The (accepted and legal) "norm" these days is to post an author pre-print in an institutional open-access repository - check out "green open access" (versus gold open access).
It's not ideal though, but search engines like Google Scholar are good at finding the open-access versions of paywalled academic works and linking to the PDF of them.
Yes - for my doctorate, I wrote several papers, and as a condition of my (public & private) funding they had to be made available publicly.
What I found was that the actual _content_ is served by the university - free for all etc, but any typsetting, editing and formatting became the publisher's property. Yeah sounds daft, but, well, you can get all my papers either directly from the university (via a centralised UK catalogue that Google has managed to link quite nicely) or pay £20+ a shot to Elsevier for the same thing. (Maybe it's different? Looks better? A nicer font? I honestly don't know, but I'm pretty sure the results and stuff are identical, would be quite funny if they weren't)
Might seem pedantic but it's important to be precise: presumably you mean freely available?
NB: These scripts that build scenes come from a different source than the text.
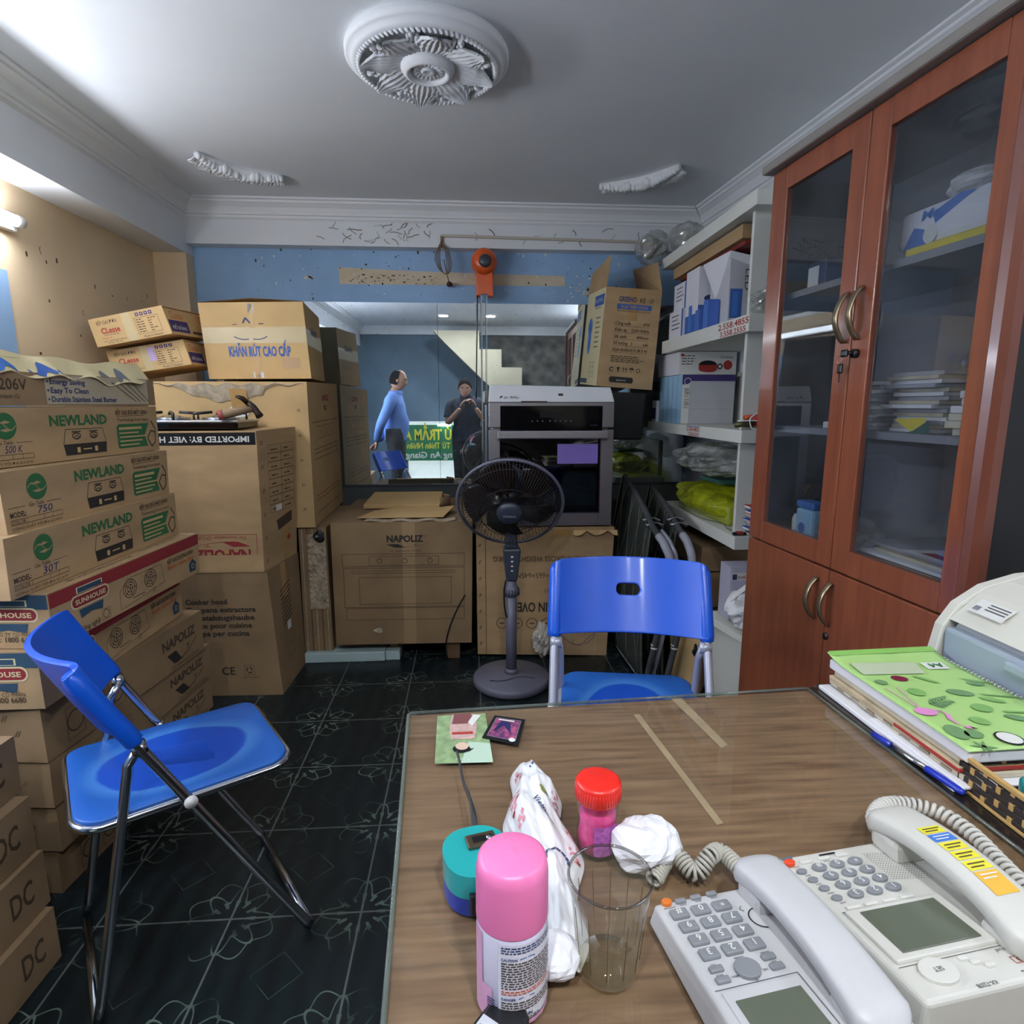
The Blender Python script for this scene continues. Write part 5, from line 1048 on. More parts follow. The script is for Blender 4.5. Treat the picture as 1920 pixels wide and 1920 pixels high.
# fourth shelf: bagged stock, papers, knife
t = thing('bagged_parcel', (1.13, 2.75, .72), 'parcel in yellow-green plastic film on the fourth shelf', 'parcel')
b = MB(); b.box(1.06, 1.33, 2.40, 2.75, .721, .80, mat('parcel_core', '9aa03a', .7, var=.2, scale=12), .01); b.build('core', t)
b = MB(); blob(b, (1.145, 2.72, .785), (.145, .36, .075), YBAG, 21, 44, 22, .16, s=1.6, flatb=-.86); b.build('film', t)
b = MB(); blob(b, (1.13, 2.72, .975), (.15, .33, .07), CLEARBAG, 33, 44, 22, .25, s=1.8); tag(b.build('plastic_bag', loc=(1.13, 2.7, .86)), 'clear plastic bag of papers lying on the yellow-green parcel', 'plastic bag')
b = MB(); b.box(1.09, 1.28, 2.58, 2.80, .872, .890, mat('teal_card', '2f5a54', .6), .002); tag(b.build('folder', loc=(1.18, 2.7, .872)), 'dark teal folder inside the clear bag on the fourth shelf', 'folder')
for i in range(11):
    b = MB(); z = .721+.0105*i; d = .012*math.sin(i*2.3); b.box(1.075+d, 1.30, 2.215, 2.262, z, z+.0095, mat('notebook_pages', 'c9b8bf', .8) if i % 2 else PAPER, .001)
    b.box(1.073+d, 1.30, 2.213, 2.264, z+.008, z+.0102, (INKN, INKR, INKBL)[i % 3]); tag(b.build('notebook', loc=(1.18, 2.24, z)), 'thin notebook in the stack at the near end of the fourth shelf', 'notebook', 'notebooks stacked on the fourth shelf')
kn = thing('cutter_knife', (1.03, 2.22, .722), 'black and red cutter knife on the fourth shelf edge', 'knife')
b = MB(); b.box(1.008, 1.062, 2.218, 2.234, .7215, .734, BLK, .004); b.build('handle', kn); b = MB(); b.box(1.022, 1.05, 2.2165, 2.2355, .726, .7365, INKR, .002); b.build('grip', kn)
b = MB(); b.tube(spline([(1.03, 2.9, .7225), (1.02, 2.6, .723), (1.06, 2.45, .7235), (1.04, 2.35, .723), (1.055, 2.26, .723)], 6), .0012, BLK, 5); tag(b.build('thin_wire', loc=(1.04, 2.6, .722)), 'thin black wire trailing over the fourth shelf', 'wire')
# under the shelf
sbox(2.52, 3.0, 1.03, xw(2.52)-.01, .33, .50, CB2, 'dark brown carton under the fourth shelf, lower of two stacked', None, 'cardboard box', 'carton')
o = sbox(2.50, 3.0, 1.0, xw(2.5)-.01, .502, .61, CB2, 'dark brown carton under the fourth shelf with sagging lid', None, 'cardboard box', 'carton')
sbox(2.56, 3.0, 1.05, xw(2.56)-.01, 0, .328, CB2, 'carton at floor level under the dark brown cartons', None, 'cardboard box', 'carton')
# white stool-like stand, bag on it, torn round carton
st = thing('side_stand', (1.03, 2.12, 0), 'white laminate stand between the shelf unit and the cabinet', 'stand')
b = MB(); b.hexa([(.93, 2.32, .36), (.983, 2.02, .36), (1.31, 2.02, .36), (1.31, 2.32, .36), (.93, 2.32, .385), (.985, 2.02, .385), (1.31, 2.02, .385), (1.31, 2.32, .385)], LAM, .002); b.build('top', st)
b = MB(); b.box(.985, 1.005, 2.025, 2.31, 0, .36, LAM, .001); b.build('side_panel', st)
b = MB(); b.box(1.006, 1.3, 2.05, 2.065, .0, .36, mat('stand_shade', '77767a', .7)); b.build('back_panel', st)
t = thing('shopping_bag', (1.06, 2.17, .386), 'crumpled white plastic shopping bag on the white stand', 'plastic bag')
b = MB(); blob(b, (1.04, 2.105, .462), (.085, .075, .078), WBAG, 41, 40, 24, .3, s=1.5, flatb=-.9); b.build('bag', t)
b = MB(); Fb = FR((.985, 2.022, .43), (.9, -.1, .3), (-.25, 0, .95)); text(b, Fb, .01, .03, 'Life', .022, INKB, d=.001, slant=.2)
b.build('bag_print', t)
b = MB(); b.grid(lambda u, v: (.955+.05*u+.06*v, 2.09-.02*v+.015*math.sin(u*4), .50+.06*v+.03*math.sin(u*PI)), 10, 6, WBAG, thick=.002, smooth=False); b.build('handle', t)
c = Carton([(1.0, 2.20, .388), (1.25, 2.20, .388), (1.25, 2.30, .388), (1.0, 2.30, .388), (1.0, 2.20, .60), (1.25, 2.20, .60), (1.25, 2.30, .60), (1.0, 2.30, .60)], mat('lilac_card', 'b7b6c8', .7), seed=77); rect(c.b, c.front, .005, .16, .11, .03, INKW); text(c.b, c.front, .03, .167, 'BIA HƠI HÀ NỘI', .012, INKR, w=.06, d=D1*2.2); rect(c.b, c.front, .008, .163, .018, .022, INKN, D1*2); line(c.b, c.front, [(.06, .10), (.10, .15)], .003, INKR); c.done('lilac printed carton standing behind the white shopping bag on the stand')
c = Carton([(.875, 2.48, 0), (.955, 2.34, 0), (1.03, 2.45, 0), (.98, 2.56, 0), (.87, 2.48, .27), (.95, 2.33, .285), (1.035, 2.45, .285), (.985, 2.56, .28)], CB3, .012, .002, 78); o = c.done('torn tan carton on the floor below the white stand')
b = MB(); blob(b, (.955, 2.355, .20), (.03, .012, .03), BLK, 5, 14, 9, .4); b.build('torn_hole', o)
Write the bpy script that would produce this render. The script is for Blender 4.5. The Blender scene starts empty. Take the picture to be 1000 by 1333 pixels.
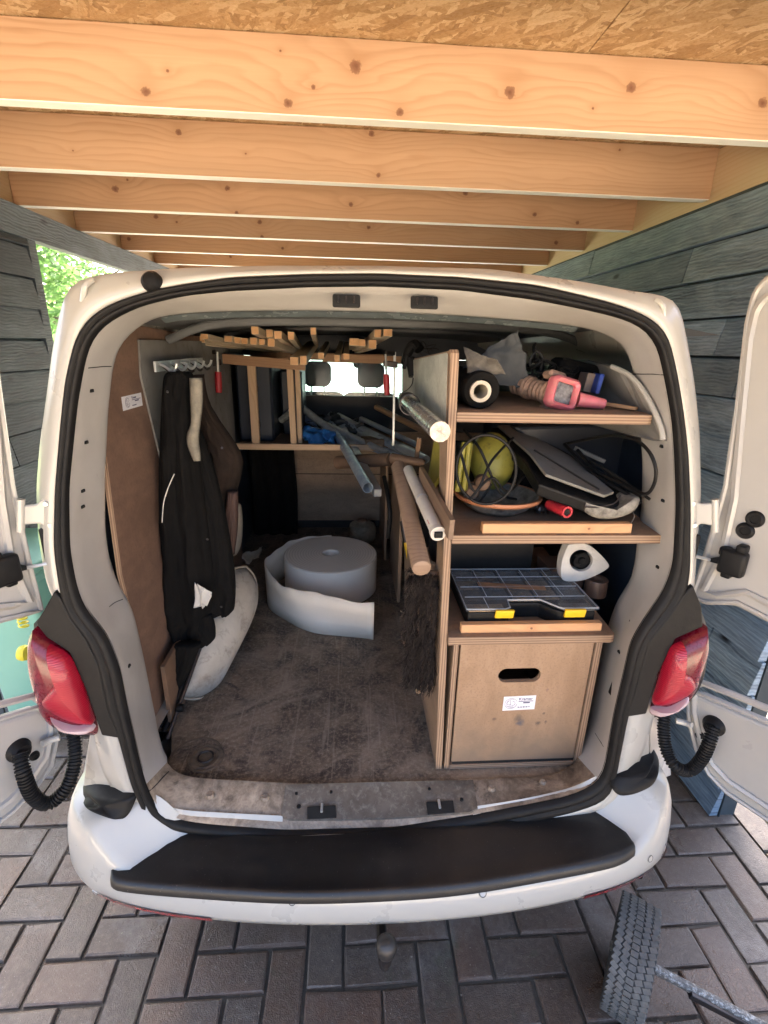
import bpy, bmesh, math, random
from math import sin, cos, pi, radians, sqrt, atan2, exp
from mathutils import Vector, Matrix, Quaternion, noise
random.seed(7)
SC = bpy.context.scene
COL = SC.collection

# ------------------------------------------------------------------ camera
CAM = Vector((-.09, -1.02, 1.80)); FPX = 640.0
YAW, PITCH, ROLL = radians(-4), radians(18.7), radians(1.4)
FW = Vector((-sin(YAW)*cos(PITCH), cos(YAW)*cos(PITCH), -sin(PITCH)))
RT = Vector((cos(YAW), sin(YAW), 0)); UP = RT.cross(FW)
RT2 = cos(ROLL)*RT + sin(ROLL)*UP; UP2 = -sin(ROLL)*RT + cos(ROLL)*UP
cd = bpy.data.cameras.new('camera'); cam = bpy.data.objects.new('camera', cd); COL.objects.link(cam)
cd.sensor_fit = 'HORIZONTAL'; cd.sensor_width = 36; cd.lens = 36*FPX/1000
cd.clip_start = .02; cd.clip_end = 400
M3 = Matrix((RT2, UP2, -FW)).transposed()
cam.matrix_world = Matrix.Translation(CAM) @ M3.to_4x4()
SC.camera = cam

# ------------------------------------------------------------------ light
SUN_EL, SUN_AZ = radians(50), radians(-8)      # azimuth from +Y towards +X
w = bpy.data.worlds.new("World"); SC.world = w; w.use_nodes = True
nt = w.node_tree; nt.nodes.clear()
wo = nt.nodes.new('ShaderNodeOutputWorld'); bg = nt.nodes.new('ShaderNodeBackground')
sk = nt.nodes.new('ShaderNodeTexSky'); sk.sky_type = 'NISHITA'; sk.sun_disc = False
sk.sun_elevation = SUN_EL; sk.sun_rotation = SUN_AZ; sk.air_density = .7; sk.dust_density = 7.0; sk.ozone_density = 0
nt.links.new(sk.outputs[0], bg.inputs[0]); bg.inputs[1].default_value = .125
nt.links.new(bg.outputs[0], wo.inputs[0])
sl = bpy.data.lights.new('sun', 'SUN'); sl.energy = 5.0; sl.angle = radians(.5); sl.color = (1, .90, .74)
so = bpy.data.objects.new('sun', sl); COL.objects.link(so)
sdir = Vector((sin(SUN_AZ)*cos(SUN_EL), cos(SUN_AZ)*cos(SUN_EL), sin(SUN_EL)))
so.rotation_euler = sdir.to_track_quat('Z', 'Y').to_euler()
SC.view_settings.view_transform = 'Standard'; SC.view_settings.look = 'None'
SC.view_settings.exposure = 3.5; SC.view_settings.gamma = 1
SC.view_settings.use_curve_mapping = False
SC.render.engine = 'CYCLES'
SC.cycles.use_denoising = True
SC.cycles.max_bounces = 10; SC.cycles.diffuse_bounces = 6; SC.cycles.glossy_bounces = 4
SC.cycles.transparent_max_bounces = 8; SC.cycles.sample_clamp_indirect = 6
SC.cycles.caustics_reflective = False; SC.cycles.caustics_refractive = False

# ------------------------------------------------------------------ measuring helpers (pixel of the 1000x1333 photo -> point on a real plane)
def ray(x, y):
    return RT2*((x-500)/FPX) + UP2*((666.5-y)/FPX) + FW
def onY(x, y, Y): d = ray(x, y); return CAM + d*((Y-CAM.y)/d.y)
def onZ(x, y, Z): d = ray(x, y); return CAM + d*((Z-CAM.z)/d.z)
def onX(x, y, X): d = ray(x, y); return CAM + d*((X-CAM.x)/d.x)
def onPl(x, y, p, n):
    d = ray(x, y); n = Vector(n); return CAM + d*((Vector(p)-CAM).dot(n)/d.dot(n))
def toPx(p):
    v = Vector(p)-CAM; z = v.dot(FW)
    if z <= .01: return None
    return (500+FPX*v.dot(RT2)/z, 666.5-FPX*v.dot(UP2)/z)

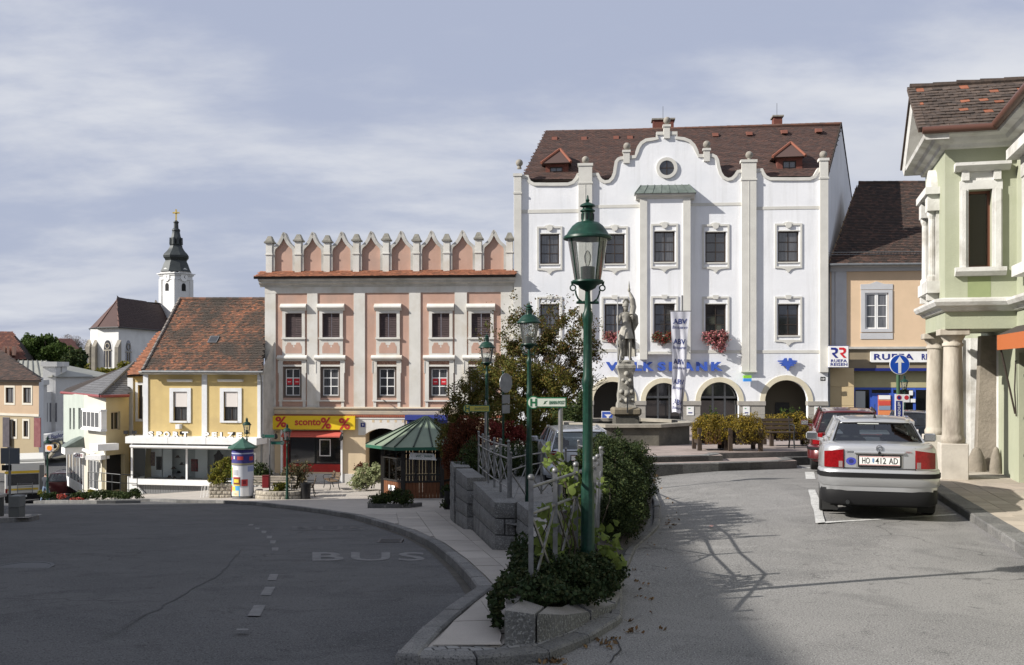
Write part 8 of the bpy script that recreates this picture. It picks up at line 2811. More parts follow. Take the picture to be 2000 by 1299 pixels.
L_aut=mat('leaf_autumn',(.1,.1,.05),None,rough=.7,spec=.12,transl=.3,island=[(.10,.06,.024),(.06,.075,.02),(.16,.08,.032),(.085,.10,.024),(.055,.066,.018),(.15,.11,.034)])
L_olive=mat('leaf_olive',(.1,.1,.05),None,rough=.7,spec=.12,transl=.3,island=[(.06,.08,.018),(.11,.115,.026),(.16,.14,.03),(.065,.085,.02),(.15,.09,.026),(.20,.165,.038)])
L_rust=mat('leaf_rust',(.1,.05,.03),None,rough=.7,spec=.12,transl=.25,island=[(.085,.026,.014),(.13,.036,.016),(.06,.02,.012),(.10,.042,.016)])
L_red=mat('leaf_red',(.2,.03,.03),None,rough=.7,spec=.12,transl=.25,island=[(.19,.035,.03),(.12,.022,.02),(.24,.055,.04)])
L_dark=mat('leaf_dark_green',(.03,.05,.02),None,rough=.65,spec=.12,transl=.15,island=[(.018,.034,.012),(.03,.05,.016),(.045,.062,.018),(.06,.072,.022)])
L_ivy=mat('leaf_ivy',(.03,.05,.02),None,rough=.65,spec=.12,transl=.1,island=[(.018,.032,.014),(.026,.044,.018),(.038,.055,.02),(.05,.052,.022)])
L_yew=mat('leaf_yew',(.02,.03,.01),None,rough=.65,spec=.12,transl=.1,island=[(.012,.022,.009),(.02,.034,.012),(.032,.046,.014),(.045,.056,.018),(.016,.028,.01)])
L_tree=mat('leaf_mid_green',(.05,.09,.02),None,rough=.65,spec=.12,transl=.3,island=[(.035,.065,.015),(.055,.09,.02),(.08,.115,.028),(.045,.07,.02)])
L_vari=mat('leaf_variegated',(.3,.35,.2),None,rough=.7,spec=.12,transl=.3,island=[(.30,.33,.17),(.40,.42,.24),(.16,.20,.08),(.45,.45,.28)])
L_yel=mat('leaf_yellow_green',(.2,.2,.05),None,rough=.7,spec=.12,transl=.3,island=[(.16,.17,.03),(.25,.22,.04),(.11,.13,.025),(.2,.16,.03)])
L_flow=mat('petal_yellow',(.5,.35,.03),None,rough=.7,spec=.12,transl=.2,island=[(.42,.29,.025),(.12,.105,.025),(.27,.18,.025),(.09,.085,.022),(.19,.125,.025),(.07,.068,.02)])
L_bare=mat('twig_grey',(.16,.13,.11),None,rough=.8,island=[(.15,.12,.10),(.20,.16,.13),(.11,.09,.08)])
L_vine=mat('leaf_vine',(.15,.19,.045),(.10,.14,.035),12,rough=.65,spec=.12,transl=.35,rand=.3)
m_bark=mat('bark',(.06,.045,.035),(.035,.028,.022),6,rough=.95,bump=.6)
def branches(mb,p,d,L_,r,depth,rnd,spread=.7):
 q=p+d*L_
 mid=p+d*L_*.5+Vector((rnd.uniform(-1,1),rnd.uniform(-1,1),rnd.uniform(-.4,.4)))*L_*.08
 mb.tube([p,mid,q],[r,r*.85,r*.68],6 if r>.02 else 4,caps=False)
 if depth<=0:return
 for _ in range(rnd.choice((2,3,3))):
  nd=(d+Vector((rnd.uniform(-1,1),rnd.uniform(-1,1),rnd.uniform(-.35,.75)))*spread).normalized()
  t=rnd.uniform(.55,1.0)
  branches(mb,p.lerp(q,t),nd,L_*rnd.uniform(.6,.85),r*.62,depth-1,rnd,spread)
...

Publishing makes something publicly available by definition.
This is the "norm" in STEM fields, but not so much in the humanities yet, and I would suspect that some for-profit journals would reject publication of your article if they knew you were already providing a pre-print and so wouldn’t really be respecting the post-publication embargo.
It's not ideal though, but search engines like Google Scholar are good at finding the open-access versions of paywalled academic works and linking to the PDF of them.